L’épanouissement des communautés linguistiques ne peut se faire si on n’arrive pas à une égalité réelle sans discrimination dans les domaines des services de santé, d’accès à tous les services publics ainsi que dans le domaine de l’emploi – et même au niveau de la participation et de la représentation politique.

Les pressions d’assimilation seront toujours très, même trop fortes, si les minorités sentent qu’elles sont défavorisées ou ne peuvent avoir un accès égal à l’emploi et aux services publics – et, malheureusement, c’est trop souvent vrai à travers le monde où les francophones et autres sont minoritaires.

J’ai noté avec intérêt le résultat des élections provinciales du Nouveau-Brunswick où le gouvernement Higgs a pu être réélu avec un seul député acadien, et ce, malgré que les francophones représentent près du tiers de la population de la province.

Le résultat de ces élections – et il ne s’agit aucunement d’une prise de position partisane de ma part, mais uniquement une observation, signale encore une fois à mon avis la fragilité des communautés minoritaires qui risquent toujours de tomber, comme l’a si bien dit de Tocqueville, sous la tyrannie de la majorité.

Bon, c’est vrai qu’on n‘est pas dans la tyrannie, mais le danger dont nous avertit de Tocqueville est toujours présent, et c’est que les intérêts des minorités risquent toujours d’être oubliés ou même écartés dans un système politique purement majoritaire.

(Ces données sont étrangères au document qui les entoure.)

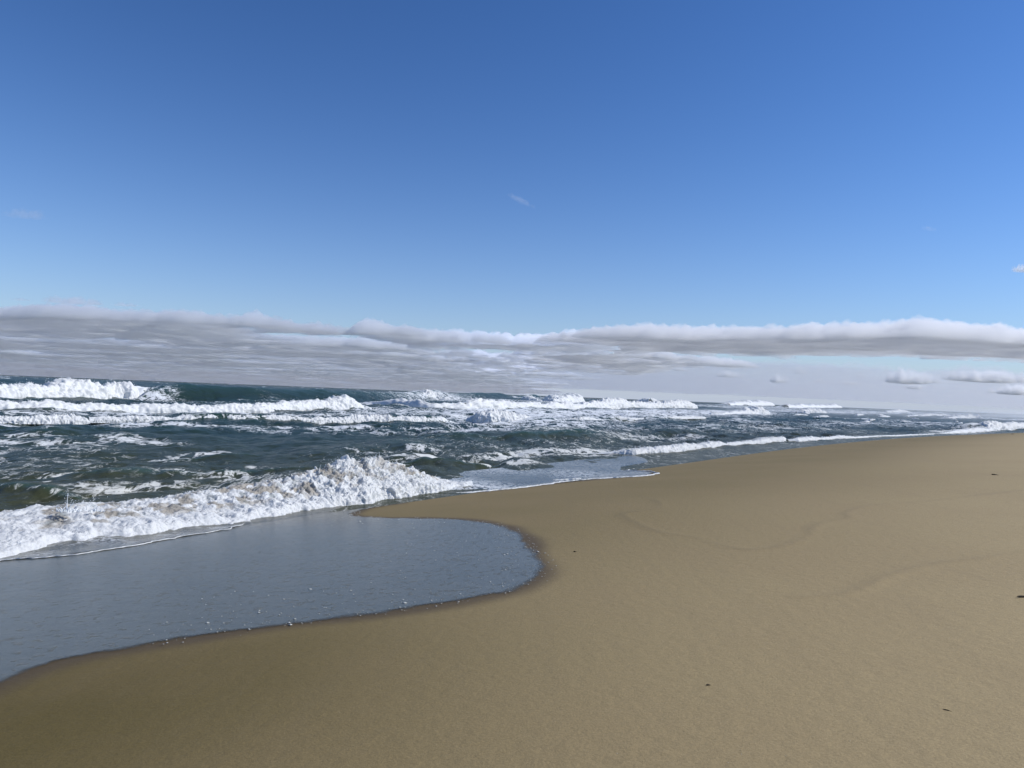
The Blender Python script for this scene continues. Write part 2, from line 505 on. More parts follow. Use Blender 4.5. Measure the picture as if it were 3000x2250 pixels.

Et le régime international des droits humains cherche en quelque sorte à éviter les pires dérapages, les pires abus qui font fi de la réalité humaine, que nous sommes des personnes et des communautés avec des traits, des identités et des intérêts différents mais égaux en droit et en dignité, et que, dans certaines situations, cela signifie que l’état doit représenter, accepter, refléter et accommoder ces différences plutôt que les ignorer et même les interdire.

Bien que de nombreuses protections juridiques soient en place au Canada comme ailleurs, des obstacles et des difficultés se posent souvent dans la pratique et la mise en œuvre. Dans certains pays et pour certaines minorités, les droits humains offrent une piste de solution alors qu’il n’en existerait autrement pas politiquement. D’ailleurs, les utilisateurs des langues des signes ont de plus en plus invoqué avec succès l’obligation des autorités publiques d’utiliser leurs langues afin de ne pas les exclure, en éducation comme dans d’autres domaines, et ainsi agir de façon discriminatoire.

Ce n’est pas une solution en soi, mais c’est une piste, un outil de protection à envisager pour les francophones auprès des organisations internationales et autres minorités auprès de leurs gouvernements là où n’existe pas la volonté politique d’en arriver à un compromis et un dialogue sur l’utilisation de langues minoritaires pour assurer un accès qui respecte, dans la mesure du possible, les intérêts des minorités linguistiques dans un sentiment de justice et d’égalité sans discrimination.

Vous voyez, il y a encore bien de questions juridiques importantes auxquels sont confrontés les francophones et minorités linguistiques de par le monde – et des questions qui mettent en cause, comme le dit si bien le premier paragraphe préambulaire de la Déclaration universelle des droits de l’homme, que la « reconnaissance de la dignité inhérente à tous les membres de la famille humaine et de leurs droits égaux et inaliénables constitue le fondement de la liberté, de la justice et de la paix dans le monde. »

Mesdames, messieurs
Ce fut un plaisir et un privilège pour moi de me joindre à vos discussions sur l’importance de l’accès à la justice et de l’éducation du point de vue mondial sur ces questions d’actualité. J’ai aussi hâte de me joindre au cocktail virtuel, quoique je ne suis pas sûr d’avoir bien compris comment ça fonctionne. On verra bien.

Merci, Bonnes délibérations, et bonne journée.